KENTUCKY: Mitch McConnell’s vote in favor of raising the debt ceiling put him in a tough spot with the tea party. NBC’s Kasie Hunt: “The Kentucky lawmaker's vote is sure to fuel criticism from critics to his right, who say Republicans didn't fight hard enough to attach spending reductions to the must-pass debt limit hike.”

AP: “The vote Wednesday was a fresh reminder that while Republicans see a legitimate chance of grabbing the majority in the Senate, fissures within the GOP often trip them up.”

Another poll has McConnell and Alison Lundergan Grimes (D) in a dead heat. McConnell has a 43%-42% edge. The poll’s conducted by Wenzel Strategies which also does polling for Rand Paul.

NEW JERSEY: There are more subpoenas coming in the Christie bridge investigation, the Asbury Park Press reports.

Longtime political journalist Elizabeth Drew, drawing upon her past coverage of Watergate, writes that for Chris Christie, the question shouldn’t be what he knew about Bridge-gate scandal rocking his administration. The better question, she says, is whether the governor should be held accountable for the actions from his highest-ranking appointees. “There is much still to be discovered, and the full extent of his administration’s dealings on the bridge and the use of Sandy money and perhaps issues still unknown should be exposed. It would be an historic mistake, and one with national implications, if the issue of accountability were narrowed down to simply what Governor Christie knew and when.”

Sarah Palin may have thrown Christie under the bus, but Wisconsin Gov. Scott Walker (R) says he believes him and should stay chairman of the Republican Governors Association.

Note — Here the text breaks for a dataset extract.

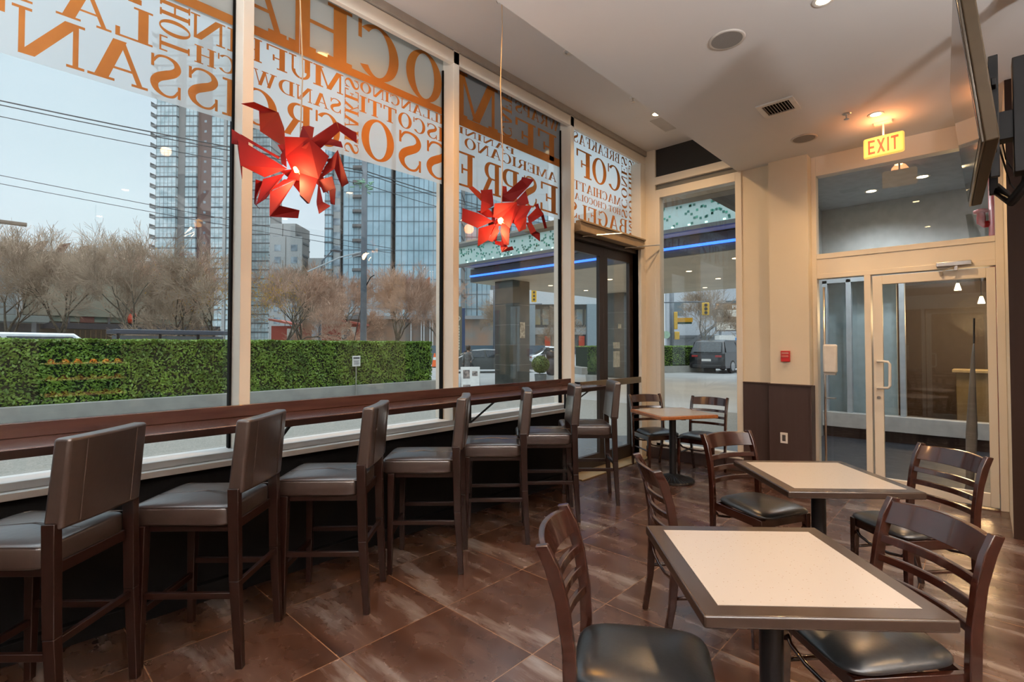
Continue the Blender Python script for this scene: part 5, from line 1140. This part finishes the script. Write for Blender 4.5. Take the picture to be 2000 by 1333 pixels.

VIRGINIA: You get a Super PAC, and you get a Super Pac! “Republican Senate candidate Ed Gillespie, who helped co-found the American Crossroads super PAC with GOP strategist Karl Rove, won't be relying on Rove's group as his chief outside booster in his Virginia campaign. He's getting a super PAC of his own. Allies of Gillespie, the former Republican National Committee chairman, have created the We Can Do Better PAC, National Journal has learned.”